Computational thinking
De wiskundeleraar vertelt dat het oplossen van een reëel probleem voor leerlingen veel oplevert.
“Bij dit project zie je dat leerlingen stappen maken op het vlak van computational thinking. Om een ingewikkeld probleem als dit aan te pakken moet je het onderverdelen in kleinere stukjes en eenvoudiger taken. Het doet een beroep op teamwork en het zelfoplossend vermogen. Het project daagt de leerlingen uit en ze krijgen nieuwe inzichten. Ik hoorde ze zeggen: ‘Nou snap ik waarom ik wiskunde moet leren, dit is heel nuttig!’ Ze zien in dat een grafiek tekenen helpt om metingen in kaart te brengen en zo een probleem op te lossen.”

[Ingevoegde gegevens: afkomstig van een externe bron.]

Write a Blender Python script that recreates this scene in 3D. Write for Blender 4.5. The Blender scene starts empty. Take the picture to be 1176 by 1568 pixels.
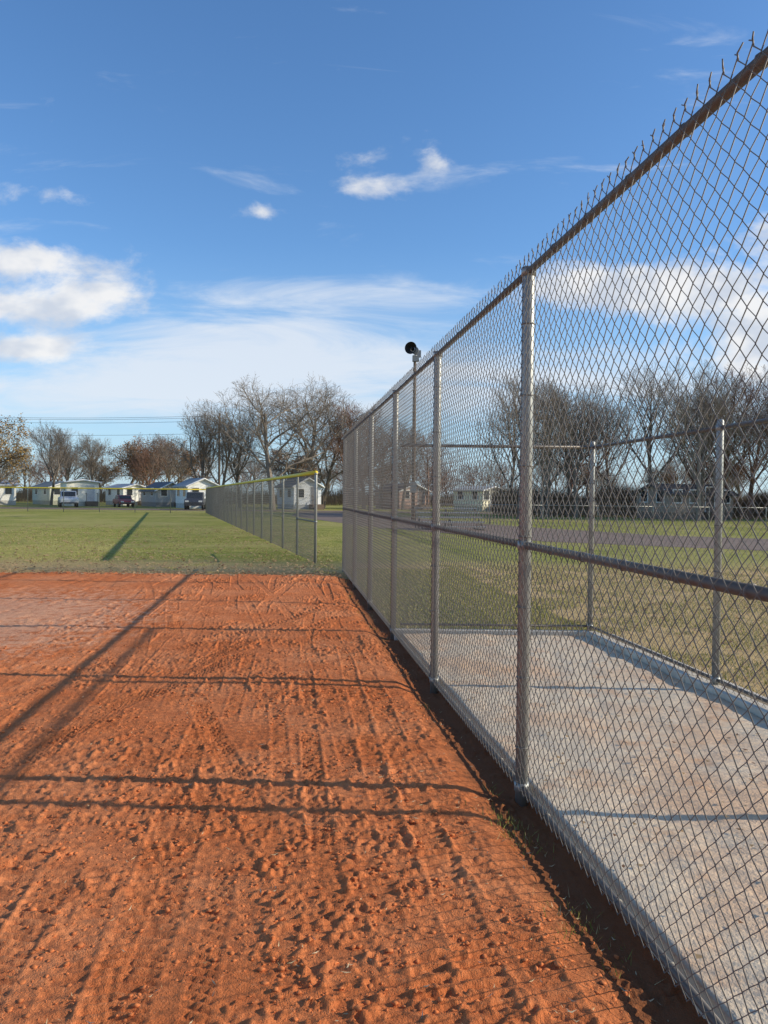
import bpy, math, random
import numpy as np
from mathutils import Vector, Matrix

random.seed(7); np.random.seed(7)
scene = bpy.context.scene
COL = scene.collection

# ------------------------------------------------------------------ helpers
class NT:
    def __init__(s, nt):
        s.nt = nt; s.n = nt.nodes; s.l = nt.links
    def node(s, t, **kw):
        nd = s.n.new(t)
        for k, v in kw.items(): setattr(nd, k, v)
        return nd
    def put(s, sock, v):
        if isinstance(v, bpy.types.NodeSocket): s.l.new(v, sock)
        else:
            if isinstance(v, (tuple, list)) and len(v) == 3 and sock.type == 'RGBA': v = (*v, 1)
            sock.default_value = v
    def m(s, op, a, b=0.0, c=0.0, clamp=False):
        nd = s.node('ShaderNodeMath', operation=op, use_clamp=clamp)
        s.put(nd.inputs[0], a); s.put(nd.inputs[1], b); s.put(nd.inputs[2], c)
        return nd.outputs[0]
    def mix(s, f, a, b, blend='MIX'):
        nd = s.node('ShaderNodeMix', data_type='RGBA', blend_type=blend)
        s.put(nd.inputs[0], f); s.put(nd.inputs[6], a); s.put(nd.inputs[7], b)
        return nd.outputs[2]
    def noise(s, vec, scale, detail=4, rough=0.55, dist=0.0):
        nd = s.node('ShaderNodeTexNoise')
        if vec is not None: s.l.new(vec, nd.inputs['Vector'])
        nd.inputs['Scale'].default_value = scale; nd.inputs['Detail'].default_value = detail
        nd.inputs['Roughness'].default_value = rough; nd.inputs['Distortion'].default_value = dist
        return nd.outputs['Fac']
    def sstep(s, v, a, b):
        nd = s.node('ShaderNodeMapRange', interpolation_type='SMOOTHSTEP')
        s.put(nd.inputs[0], v)
        if a < b:
            nd.inputs[1].default_value = a; nd.inputs[2].default_value = b
            return nd.outputs[0]
        nd.inputs[1].default_value = b; nd.inputs[2].default_value = a
        return s.m('SUBTRACT', 1.0, nd.outputs[0])
    def xyz(s, x, y, z):
        nd = s.node('ShaderNodeCombineXYZ')
        s.put(nd.inputs[0], x); s.put(nd.inputs[1], y); s.put(nd.inputs[2], z)
        return nd.outputs[0]

def new_mat(name, rough=0.8, metal=0.0, spec=0.3):
    m = bpy.data.materials.new(name); m.use_nodes = True
    t = NT(m.node_tree); b = m.node_tree.nodes['Principled BSDF']
    b.inputs['Roughness'].default_value = rough; b.inputs['Metallic'].default_value = metal
    b.inputs['Specular IOR Level'].default_value = spec
    tc = t.node('ShaderNodeTexCoord')
    return m, t, b, tc.outputs['Object']

def simple_mat(name, c, rough=0.8, metal=0.0, var=0.25, scale=3.0, spec=0.3):
    m, t, b, co = new_mat(name, rough, metal, spec)
    n = t.noise(co, scale, 3)
    lo = tuple(x*(1-var) for x in c); hi = tuple(min(1, x*(1+var)) for x in c)
    t.put(b.inputs['Base Color'], t.mix(n, lo, hi))
    return m

def add_bump(t, b, h, strength, dist):
    bp = t.node('ShaderNodeBump'); bp.inputs['Strength'].default_value = strength
    bp.inputs['Distance'].default_value = dist
    t.l.new(h, bp.inputs['Height']); t.l.new(bp.outputs[0], b.inputs['Normal'])

def link(o, parent=None):
    COL.objects.link(o)
    if parent: o.parent = parent
    return o

def empty(name, loc=(0, 0, 0), rz=0.0):
    e = bpy.data.objects.new(name, None); e.location = loc; e.rotation_euler = (0, 0, rz)
    e.empty_display_size = 0.2
    return link(e)

class MB:
    """small mesh builder"""
    def __init__(s): s.v = []; s.f = []; s.mi = []
    def tube(s, pts, radii, sides=6, caps=True, mi=0):
        pts = [Vector(p) for p in pts]; n = len(pts)
        if not isinstance(radii, (list, tuple)): radii = [radii]*n
        base = len(s.v)
        d0 = (pts[1]-pts[0]).normalized()
        ref = Vector((0, 0, 1)) if abs(d0.z) < 0.9 else Vector((1, 0, 0))
        a = d0.cross(ref).normalized()
        for i, p in enumerate(pts):
            if i == 0: d = pts[1]-pts[0]
            elif i == n-1: d = pts[-1]-pts[-2]
            else: d = pts[i+1]-pts[i-1]
            d.normalize()
            a = (a - d*a.dot(d)).normalized(); b = d.cross(a)
            r = radii[i]
            for k in range(sides):
                t = 2*math.pi*k/sides
                q = p + a*(r*math.cos(t)) + b*(r*math.sin(t))
                s.v.append((q.x, q.y, q.z))
        for i in range(n-1):
            for k in range(sides):
                k2 = (k+1) % sides
                s.f.append((base+i*sides+k, base+i*sides+k2, base+(i+1)*sides+k2, base+(i+1)*sides+k)); s.mi.append(mi)
        if caps and sides > 2:
            s.f.append(tuple(base+k for k in range(sides))[::-1]); s.mi.append(mi)
            s.f.append(tuple(base+(n-1)*sides+k for k in range(sides))); s.mi.append(mi)
    def box(s, c, d, mi=0, rz=0.0):
        b = len(s.v); cs, sn = math.cos(rz), math.sin(rz)
        for dz in (-.5, .5):
            for dx, dy in ((-.5, -.5), (.5, -.5), (.5, .5), (-.5, .5)):
                x, y = dx*d[0], dy*d[1]
                s.v.append((c[0]+x*cs-y*sn, c[1]+x*sn+y*cs, c[2]+dz*d[2]))
        for q in ((3, 2, 1, 0), (4, 5, 6, 7), (0, 1, 5, 4), (1, 2, 6, 5), (2, 3, 7, 6), (3, 0, 4, 7)):
            s.f.append(tuple(b+i for i in q)); s.mi.append(mi)
    def prism(s, prof, y0, y1, axis='y', mi=0):
        b = len(s.v); n = len(prof)
        for yy in (y0, y1):
            for (p, z) in prof:
                s.v.append((p, yy, z) if axis == 'y' else (yy, p, z))
        s.f.append(tuple(b+i for i in range(n))); s.mi.append(mi)
        s.f.append(tuple(b+n+i for i in range(n))[::-1]); s.mi.append(mi)
        for i in range(n):
            j = (i+1) % n
            s.f.append((b+i, b+n+i, b+n+j, b+j)); s.mi.append(mi)
    def obj(s, name, mats, parent=None, smooth=False, loc=(0, 0, 0), bevel=0, fix=False):
        me = s.mesh(name, mats, smooth, fix)
        o = bpy.data.objects.new(name, me); o.location = loc
        link(o, parent)
        if bevel:
            bm = o.modifiers.new('bev', 'BEVEL'); bm.width = bevel; bm.segments = 2; bm.limit_method = 'ANGLE'
        return o
    def mesh(s, name, mats, smooth=False, fix=False):
        me = bpy.data.meshes.new(name); me.from_pydata(s.v, [], s.f)
        if not isinstance(mats, (list, tuple)): mats = [mats]
        for m in mats: me.materials.append(m)
        if any(s.mi): me.polygons.foreach_set('material_index', s.mi)
        if smooth: me.polygons.foreach_set('use_smooth', [True]*len(s.f))
        if fix:
            import bmesh
            bm = bmesh.new(); bm.from_mesh(me); bmesh.ops.recalc_face_normals(bm, faces=bm.faces); bm.to_mesh(me); bm.free()
        me.update(); return me

def mesh_np(name, verts, faces, mat, smooth=False):
    k = faces.shape[1]
    me = bpy.data.meshes.new(name)
    me.vertices.add(len(verts)); me.vertices.foreach_set('co', verts.astype(np.float32).ravel())
    me.loops.add(faces.size); me.loops.foreach_set('vertex_index', faces.astype(np.int32).ravel())
    me.polygons.add(len(faces))
    me.polygons.foreach_set('loop_start', np.arange(0, faces.size, k, dtype=np.int32))
    me.polygons.foreach_set('loop_total', np.full(len(faces), k, dtype=np.int32))
    if smooth: me.polygons.foreach_set('use_smooth', np.ones(len(faces), dtype=bool))
    me.update(calc_edges=True); me.validate()
    me.materials.append(mat)
    o = bpy.data.objects.new(name, me); return link(o)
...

Resultaat: lichtplan uitgevoerd
De leraren, leerlingen en de schoolleiding zijn tevreden met de resultaten. “De leerlingen vonden het eerst spannend, maar gingen al snel enthousiast aan de slag. In plaats van zittend luisteren naar een leraar die wiskunde uitlegt, gingen ze zelf heen en weer tussen de vloer van het klaslokaal en hun rekenmachine om berekeningen te doen.” Onderdeel van het project was dat leerlingen de resultaten presenteerden aan drie andere scholen. Ook werden de uitkomsten gepresenteerd aan de schoolraad die daarop besloot om het lichtplan uit te voeren. “In de drie klaslokalen hebben we nu perfecte belichting waardoor we het lokaal veel beter kunnen benutten. De verlichtingssterkte is optimaal en de ledlampen zijn duurzamer.” Wat raadt Alexandre andere leraren aan die dergelijke STEM-projecten willen doen? “Durf ervoor te gaan!”